The investigation eventually tied to more than 160 other DEA investigations from Arizona to Illinois to New York , and it sent ripples throughout the drug transportation network.

When the El Centro Police Officer began this investigation, he had been on the Task Force for just 2 weeks. That’s the impact you have—sometimes in a very short time—far outside your jurisdictions.

No matter how you slice it – we are having success against drugs. Just look at what the traffickers themselves are saying about how hard it is to move drugs and money in and out of this country.

  • A dealer in L.A., talking about cocaine said: “I have a lot of connection with people in that busness and no one has anything, everyone is waiting…the guy was going to have to raise (the price) significantly because there was nothing no where.”
  • Then in Oakland , about methampetamine: “There is none and it’s expensive…he used to get it for $9 ($9000)…the minimum now is $12 or $11.”
  • After the arrest of Zhenli Ye Gon, the man behind the movement of tons of meth precursor chemicals from China to Mexico and also the man from whom we seized a history-making $207 million, a defendant told us, “There was no methamphetamine in Mexico because a Chinese guy got busted.”
  • A defendant associated with the once powerful Mexican kingpin Benjamin Arellano-Felix, described him as “depressed, beaten, and broke.”

No matter how you slice it – we are having success against drugs.
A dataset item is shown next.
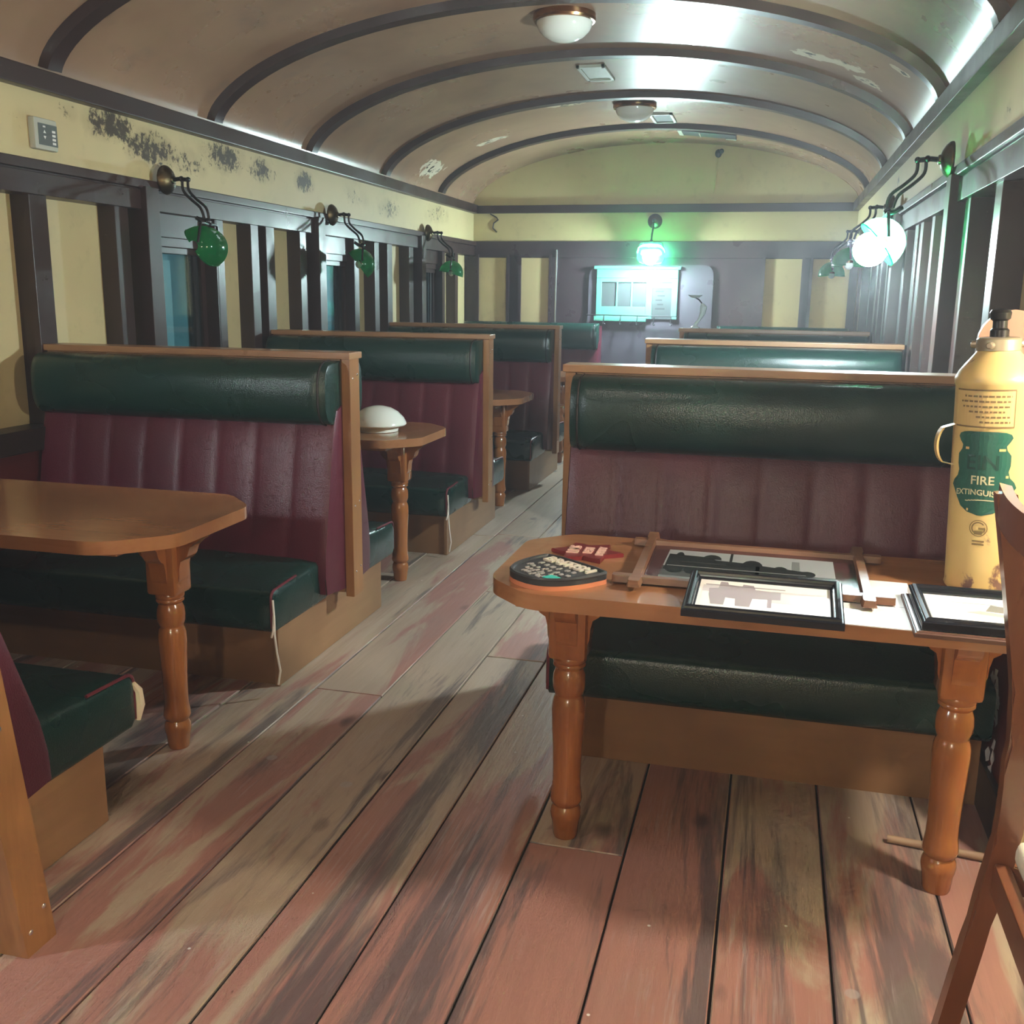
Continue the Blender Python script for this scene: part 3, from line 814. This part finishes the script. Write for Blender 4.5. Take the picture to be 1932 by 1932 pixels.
def moulded_frame(t, w, h, bw, ht, mat='black_lacquer'):
    """mitred, stepped moulding; w,h outer half sizes"""
    prof = [(0, 0), (0, ht * .62), (.10, ht * .72), (.22, ht * .72), (.27, ht * .9), (.5, ht), (.62, ht * .92), (.68, ht * .7), (.8, ht * .7), (.86, ht * .55), (1, ht * .42), (1, 0)]
    cs = [(-w, -h), (w, -h), (w, h), (-w, h)]; ind = [(1, 1), (-1, 1), (-1, -1), (1, -1)]
    bm = bmesh.new(); rings = []
    for (cx, cy), (ix, iy) in zip(cs, ind):
        rings.append([bm.verts.new((cx + ix * bw * a, cy + iy * bw * a, z)) for a, z in prof])
    for i in range(4):
        a, c = rings[i], rings[(i + 1) % 4]
        for k in range(len(prof) - 1): bm.faces.new((a[k], c[k], c[k + 1], a[k + 1]))
    return obj('moulding', bm, mat, t, 20)
# black frame, washed out locomotive photo
t = thing('black_picture_frame', 'small black moulded frame with a faded locomotive photograph, in front of the rustic frame', 'picture frame', (.018, 2.364, ZT + .0145), (.115, 0, -.02))
moulded_frame(t, .182, .122, .028, .026)
bm = bmesh.new(); bx(bm, (-.157, -.097, .004), (.157, .097, .008)); obj('mount', bm, 'paper_white', t)
bm = bmesh.new(); z = .0085
R_(-.147, -.088, .147, .09, 0); R_(-.145, .02, -.10, .06, 2, .0002); R_(.02, -.02, .14, .05, 2, .0002)
flat(bm, [(-.12, -.055, z + .0004), (-.09, -.055, z + .0004), (-.088, -.01, z + .0004), (-.065, -.012, z + .0004), (-.063, -.055, z + .0004), (-.03, -.055, z + .0004), (-.025, -.005, z + .0004), (.04, .0, z + .0004), (.04, .045, z + .0004), (-.02, .05, z + .0004), (-.025, .075, z + .0004), (-.05, .078, z + .0004), (-.052, .065, z + .0004), (-.085, .07, z + .0004), (-.088, .085, z + .0004), (-.105, .085, z + .0004), (-.108, .045, z + .0004), (-.13, .04, z + .0004), (-.128, .0, z + .0004)], 1)
R_(.01, -.05, .02, .0, 1, .0004); R_(-.14, .06, .05, .066, 1, .0004)
obj('photo_print', bm, ['paper_white', 'photo_faded', 'photo_faded_light'], t, 0)
# loose white sheet
bm = bmesh.new(); bx(bm, (-.11, -.20, 0), (.10, .20, .0025))
bx(bm, (.05, -.03, .0025), (.075, -.028, .0027), 1)
o = tag(obj('paper_sheet', bm, ['paper_white', 'photo_faded'], None, 0, (.275, 2.49, ZT)), 'blank white sheet lying on the right table between two black frames', 'paper'); o.rotation_euler = (0, 0, -.03)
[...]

Just look at the record seizures of drugs, money, and assets.

We are crushing all previous seizure records – within 3 years, we went from seizing less than $500 million in drug assets a year to a staggering leap this year of more than $3 billion in drug assets.

And thebest part is that these funds go from the coffers of drug traffickers into the hands of state and local law enforcement to use against them. In the past 2 years, DEA’s asset sharing with you has increased by more than $100 million.
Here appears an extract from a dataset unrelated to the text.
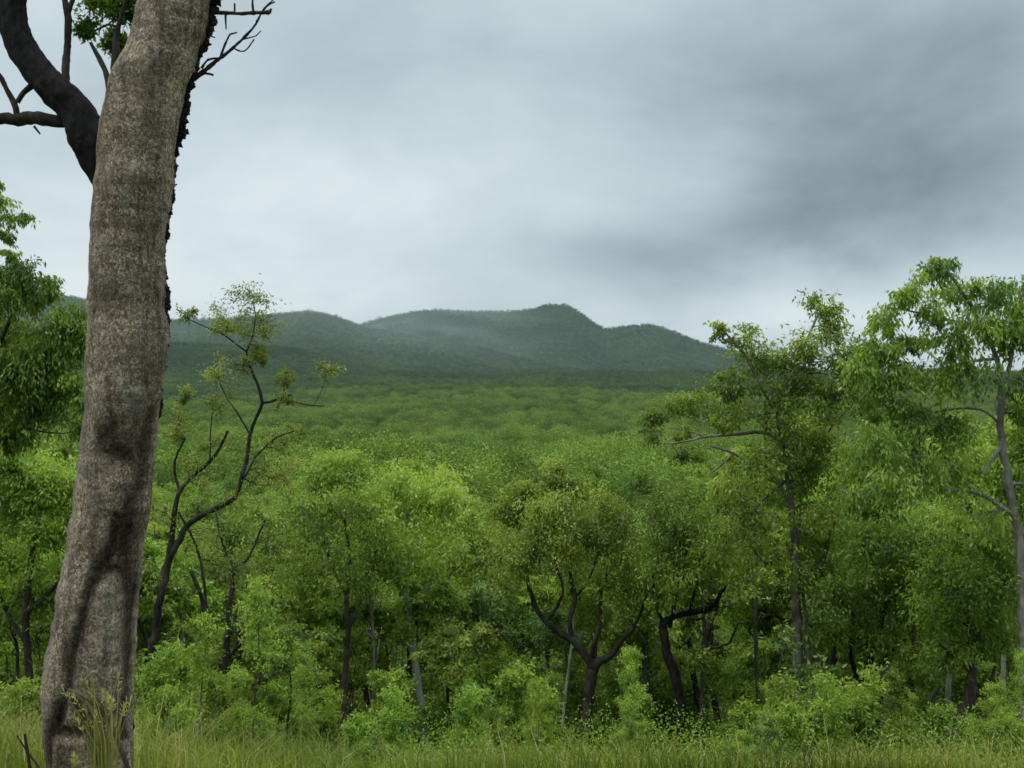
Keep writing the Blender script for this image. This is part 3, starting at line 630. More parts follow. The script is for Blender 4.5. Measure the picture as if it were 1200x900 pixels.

Given that post 9/11 we all have fewer people, fewer resources, more responsibility, and shifting priorities, there’s no reason why I should be standing here before you with such great news in the war against drugs.

Any measure of success you throw out there, we’re achieving. All of us, together. We’re making drugs more expensive, less potent, and more difficult to get. And, we are frustrating the traffickers at every turn—taking their operating funds, and forcing them to react to us, instead of the other way around.

The reason is because of your leadership –

  • Because you remained focused on narcotics during the tough times, and
  • Because, together, we found new ways to achieve the greatest impact with what we have left --
  • And at the end of the day –

There are 1,000s of moms and dads who will never have to stand before your officers, tearfully wishing you had arrested their child.